I have come across a few things that are legitimately pleasant to use, so I thought I should collate them here to aid my aging memory. Dear reader, I am not attempting to copy Scott Hanselman’s tools list, I am stealing the concept.
Github Actions
Yea, not something revolutionary I just uncovered that you never heard of before, but still. It’s pretty great. Out of all the yet-another-yet-another-markup-language-configuration-file-to-configure-a-thing tools that exist that help you orchestrate builds, I personally find Github Actions the least weirdly magical and easy to live with, but then I’ve only tried CircleCI, Azure DevOps/TFS and TeamCity.
Pulumi – Infrastructure as code
Write your infrastructure code in C# using Pulumi.It supports Azure, AWS, Google Cloud and Kubernetes, but – as I’ve ranted about before, this shouldn’t be taken as a way to support multi-cloud, the object hierarchy is still very bespoke to each cloud provider. That said, you can mix and match providers in a stack, let’s say you have your DNS hosted in DNSimple but your cloud compute bits in Azure. You would be stuck doing a lot of bash scripting to make it work otherwise, but Pulumi lets you write one C# file that describes all of your infra, mostly.
You will recognise the feel of using it from chef, basically you write code that describes the infrastructure, but the actual construction isn’t happening in the code, first the description is made, the desired state is then compared to the actual running state, and adjustments are made. It is a thin wrapper over terraform, but it does what it says on the tin.
MinVer – automagic versioning for .NET Core
At some point you will write your build chain hack to populate some attributes on your Assembly to stamp a brand on a binary so you can display a version on your site that you can track back to a specific commit. The simplest way of doing this, without needing to change branching strategy or write custom code, is MinVer.
It literally browses through your commits to find your version tags and then increments that version with how many commits there are from that commit. It is what I dreamed would be out there when I started looking. It is genius.
A couple of gotchas: It relies – duh- on having access to the git history, so you need to remember to remove .git
from your .dockerignore
file, or else your dotnet publish
inside docker build
will fail to locate any version information. Obviously, unless you intended to release all versions of your source code in the docker image, make sure you have a staged docker build – this is the default in recent Visual Studio templates – but still.
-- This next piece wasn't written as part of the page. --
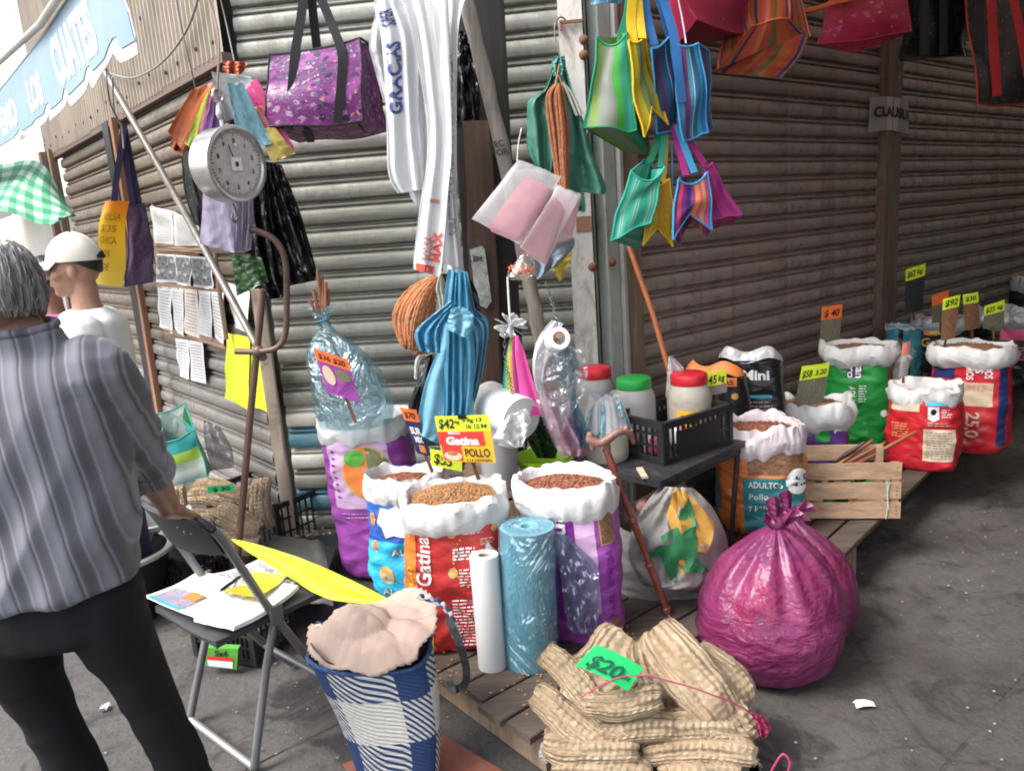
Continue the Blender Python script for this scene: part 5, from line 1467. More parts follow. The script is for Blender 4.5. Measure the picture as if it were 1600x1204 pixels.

I encourage you in any case to mount your finished docker image using docker run -it --entrypoint sh imagename:tag
to have a look that your docker image contains what you expect.
Also, in your GitHub Actions you will need to allow for a deeper fetch depth for your script to have enough data to calculate the version number, but that is mentioned in the documentation. I already used a tag prefix ‘v’ for my versions, so I had to add that to my project files. No problems, it just worked. Very impressed.